══ Collected data ══

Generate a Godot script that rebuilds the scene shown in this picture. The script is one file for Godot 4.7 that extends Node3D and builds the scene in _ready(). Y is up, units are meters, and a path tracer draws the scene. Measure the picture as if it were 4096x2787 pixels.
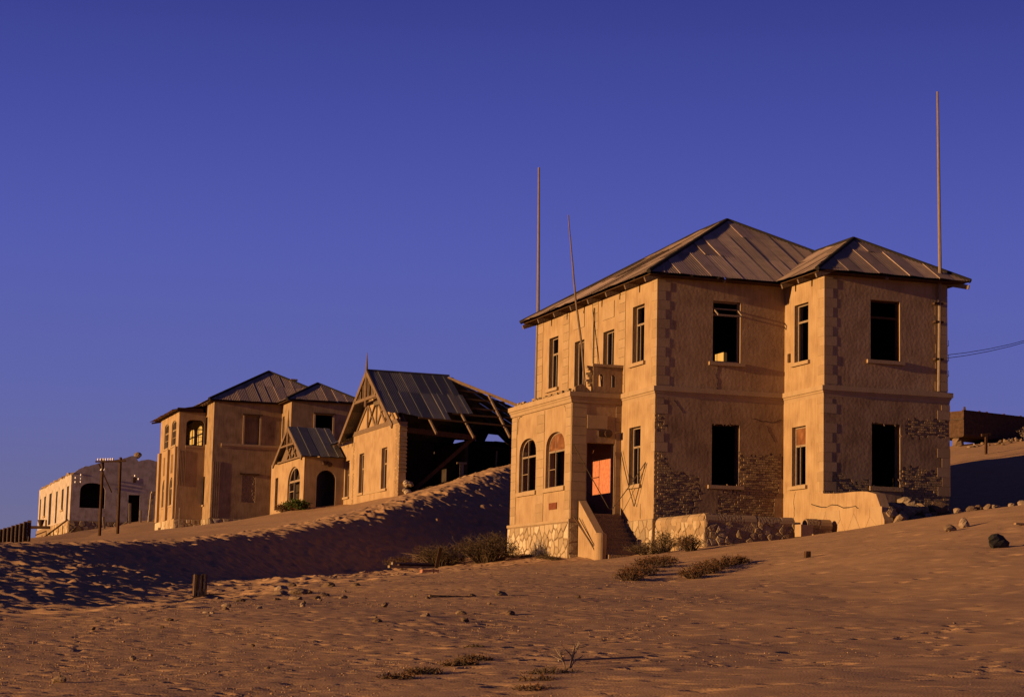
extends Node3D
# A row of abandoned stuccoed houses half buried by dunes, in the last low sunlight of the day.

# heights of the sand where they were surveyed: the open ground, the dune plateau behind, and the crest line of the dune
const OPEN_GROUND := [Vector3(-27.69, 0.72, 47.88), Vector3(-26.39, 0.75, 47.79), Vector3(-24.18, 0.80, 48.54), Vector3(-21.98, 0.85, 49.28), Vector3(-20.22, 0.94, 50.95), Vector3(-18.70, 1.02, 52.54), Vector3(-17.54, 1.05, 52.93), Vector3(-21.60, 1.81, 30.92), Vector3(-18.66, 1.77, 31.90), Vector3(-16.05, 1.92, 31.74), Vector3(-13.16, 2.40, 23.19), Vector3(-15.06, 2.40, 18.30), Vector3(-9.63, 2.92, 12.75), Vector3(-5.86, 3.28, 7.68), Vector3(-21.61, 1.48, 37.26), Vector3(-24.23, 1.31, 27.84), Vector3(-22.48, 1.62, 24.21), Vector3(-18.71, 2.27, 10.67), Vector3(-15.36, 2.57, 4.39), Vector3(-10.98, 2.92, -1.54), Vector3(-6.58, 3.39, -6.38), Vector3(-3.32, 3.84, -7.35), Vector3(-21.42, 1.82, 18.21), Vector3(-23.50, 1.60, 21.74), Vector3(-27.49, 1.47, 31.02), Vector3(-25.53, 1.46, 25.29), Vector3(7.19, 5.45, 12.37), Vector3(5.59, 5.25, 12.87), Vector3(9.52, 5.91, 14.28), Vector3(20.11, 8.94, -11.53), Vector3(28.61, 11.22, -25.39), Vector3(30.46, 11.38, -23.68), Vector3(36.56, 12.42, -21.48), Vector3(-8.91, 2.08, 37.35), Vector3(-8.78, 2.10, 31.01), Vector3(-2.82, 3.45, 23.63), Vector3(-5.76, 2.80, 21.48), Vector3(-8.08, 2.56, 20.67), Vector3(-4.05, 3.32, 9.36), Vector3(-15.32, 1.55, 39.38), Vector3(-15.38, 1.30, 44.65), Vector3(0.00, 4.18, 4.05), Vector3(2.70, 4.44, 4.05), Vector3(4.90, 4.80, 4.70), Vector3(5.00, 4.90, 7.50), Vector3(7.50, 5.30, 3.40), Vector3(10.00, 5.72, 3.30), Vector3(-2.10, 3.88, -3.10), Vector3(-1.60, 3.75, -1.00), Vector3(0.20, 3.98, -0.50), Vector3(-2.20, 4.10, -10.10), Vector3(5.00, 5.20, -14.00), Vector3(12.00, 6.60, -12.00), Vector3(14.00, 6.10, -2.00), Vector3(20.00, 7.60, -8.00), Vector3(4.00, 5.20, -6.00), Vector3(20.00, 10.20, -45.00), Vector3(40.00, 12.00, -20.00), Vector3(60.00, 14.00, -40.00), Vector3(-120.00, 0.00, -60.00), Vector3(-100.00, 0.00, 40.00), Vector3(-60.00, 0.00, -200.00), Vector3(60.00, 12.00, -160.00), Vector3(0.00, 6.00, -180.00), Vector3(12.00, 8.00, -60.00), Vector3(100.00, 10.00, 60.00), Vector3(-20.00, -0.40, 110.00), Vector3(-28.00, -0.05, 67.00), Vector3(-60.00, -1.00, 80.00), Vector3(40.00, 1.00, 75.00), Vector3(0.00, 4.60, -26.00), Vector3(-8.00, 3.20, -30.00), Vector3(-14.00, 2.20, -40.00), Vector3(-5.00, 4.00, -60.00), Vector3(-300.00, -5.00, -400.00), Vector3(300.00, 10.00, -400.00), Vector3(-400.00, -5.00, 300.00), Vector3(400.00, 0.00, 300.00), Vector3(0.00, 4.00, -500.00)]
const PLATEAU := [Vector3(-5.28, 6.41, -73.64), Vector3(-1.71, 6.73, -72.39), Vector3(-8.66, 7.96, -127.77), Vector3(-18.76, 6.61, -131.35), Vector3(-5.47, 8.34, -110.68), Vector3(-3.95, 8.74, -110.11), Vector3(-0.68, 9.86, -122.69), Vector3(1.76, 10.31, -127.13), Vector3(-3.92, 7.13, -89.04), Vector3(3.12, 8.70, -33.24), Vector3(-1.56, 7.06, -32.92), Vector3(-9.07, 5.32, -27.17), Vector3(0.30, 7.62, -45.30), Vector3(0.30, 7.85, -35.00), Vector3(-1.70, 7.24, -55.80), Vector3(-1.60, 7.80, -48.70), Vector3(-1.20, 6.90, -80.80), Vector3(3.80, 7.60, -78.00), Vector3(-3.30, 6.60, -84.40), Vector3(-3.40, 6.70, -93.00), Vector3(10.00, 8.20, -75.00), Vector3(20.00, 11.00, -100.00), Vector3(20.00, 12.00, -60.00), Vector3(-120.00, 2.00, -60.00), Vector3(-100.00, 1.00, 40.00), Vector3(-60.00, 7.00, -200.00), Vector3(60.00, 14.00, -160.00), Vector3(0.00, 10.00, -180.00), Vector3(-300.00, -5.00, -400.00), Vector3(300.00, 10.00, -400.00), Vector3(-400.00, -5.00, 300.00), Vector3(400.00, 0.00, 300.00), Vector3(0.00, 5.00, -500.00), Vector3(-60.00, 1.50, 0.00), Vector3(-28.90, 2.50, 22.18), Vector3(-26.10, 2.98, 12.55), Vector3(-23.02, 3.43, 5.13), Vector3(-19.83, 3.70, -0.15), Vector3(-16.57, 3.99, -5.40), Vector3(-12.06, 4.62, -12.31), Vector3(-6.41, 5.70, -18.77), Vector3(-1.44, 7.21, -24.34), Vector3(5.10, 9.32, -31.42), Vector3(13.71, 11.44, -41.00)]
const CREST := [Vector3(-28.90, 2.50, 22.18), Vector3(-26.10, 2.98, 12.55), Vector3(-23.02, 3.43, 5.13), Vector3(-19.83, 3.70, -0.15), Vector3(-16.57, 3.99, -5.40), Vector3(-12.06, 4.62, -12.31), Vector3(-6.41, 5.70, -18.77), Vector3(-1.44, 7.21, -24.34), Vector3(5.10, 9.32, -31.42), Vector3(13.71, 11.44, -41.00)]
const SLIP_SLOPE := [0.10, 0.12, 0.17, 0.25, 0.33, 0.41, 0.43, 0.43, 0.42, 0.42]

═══

### Work to be completed
Your answer should be one number: how many lines in the material above contain the string "extends".

### Answer to the task
2